His first four kickers take their turns. Each kicker kicks all one hundred footballs between the uprights, not one ball misses the goal. Although, all four kickers were “all over the goal,” some kicks were high, some low, some near the right goal post and others near the left goal post. The footballs never consistently crossed the goal post at the same point.

The 1st four kickers performance

Would you say that the first four kickers are “good”? In our classes, most agree that the first four kickers are indeed “good” kickers because they did not miss the goal in a sample of 100 kicks. Although, if you said “Yes”, you would be wrong.

The fifth kicker also kicks all one hundred footballs through the uprights but he consistently “splits” the uprights. His kicks are tightly grouped in the center of the field goal with slight variation between kicks.

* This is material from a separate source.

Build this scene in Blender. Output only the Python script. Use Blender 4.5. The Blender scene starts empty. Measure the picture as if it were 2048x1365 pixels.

The fifth kickers performance

We then ask the class, “Who are you going to choose to be the field goal kicker during the game?” Most choose the fifth kicker. Why? Because he is more consistent. The fifth kicker will be more predictable because he and his team have learned through practice to have better control over their critical inputs. Those critical inputs could include the angle of the kickers head over the ball when he kicks; the kickers follow through; the foot pounds of pressure when kicking; the angle of the football placed for the kick; etc. All these inputs can be measured, recorded, and improved to enhance the kickers’ performance.

If you were to film all 100 kicks that the fifth kicker made and super-impose the filmed kicks on top of each other, you would see little variation in his kicking method. This consistency leads to slight variation in his where the football crosses the plane of the goal.

Let us go back and review “why the first four kickers were not good.”

The sample of one hundred kicks gives us a glimpse (in statistics, it is called an “inference”) into the capability of the kicker to kick 1000, or 10,000 or 100,000 kicks.

Sample of 100 kicks from a population of kicks

We will not know what that sample is inferring until we look at it through some sort of statistical analysis tool. To simply say the first four kickers are “Good” based on the sample being “Good” (as opposed to “Bad”) is to ignore the variation between kicks.

You might ask “How can we take variation into account when determining if the kicker is good or not”. Great question! … Let us say that each kick of the football gave us a data point (a combination of an X, Y and Z coordinate) from a virtual grid that surrounds the field goal (they actually do this in the NFL). When we calculate the amount of variation of the sample of 100 kicks from kicker #1, we would see that there is a large standard deviation. This is where we turn that standard deviation number into a picture to show the impact variation has on performance of the kicker to hit the target (the center of the goal). As Lean Six Sigma practitioners, we are interested in +/- 3 standard deviations from the average (Read more about why we use the +/- 3 standard deviation from the average).

Taking the sample of 100 kick into account when explaining the performance of the kicker

When we show the normal curve (which equals +/-3 standard deviations from the average) and overlay it on the field goal, we might find that the bell curve exceeds the two goal posts. This is an inference as to what the population of kicks (taken from the samples of 100 kicks of each of the four kickers) will look like in future if they still perform with same variation in kicks.

While the 5th kicker does not create a defect in his sample of 100 kicks, he will eventually create a defect

When we calculate the standard deviation of the fifth kicker and use it to draw the bell curve over-layed on the field goal, we see a bell curve that fits inside the two goal posts.  

The fifth kicker has a smaller standard deviation

I will ask the question that I asked earlier in this discussion: “Who are you going to choose to be the field goal kicker during the game?” 

In the Lean Six Sigma methodology, this is what we are trying to achieve. We strive to be that fifth kicker who has phenomenal control over his inputs to create a kick that splits the goal posts every time. Just like the kicker, organizations who are consistently and predictably producing good products and services will be more valuable in the eyes of customers.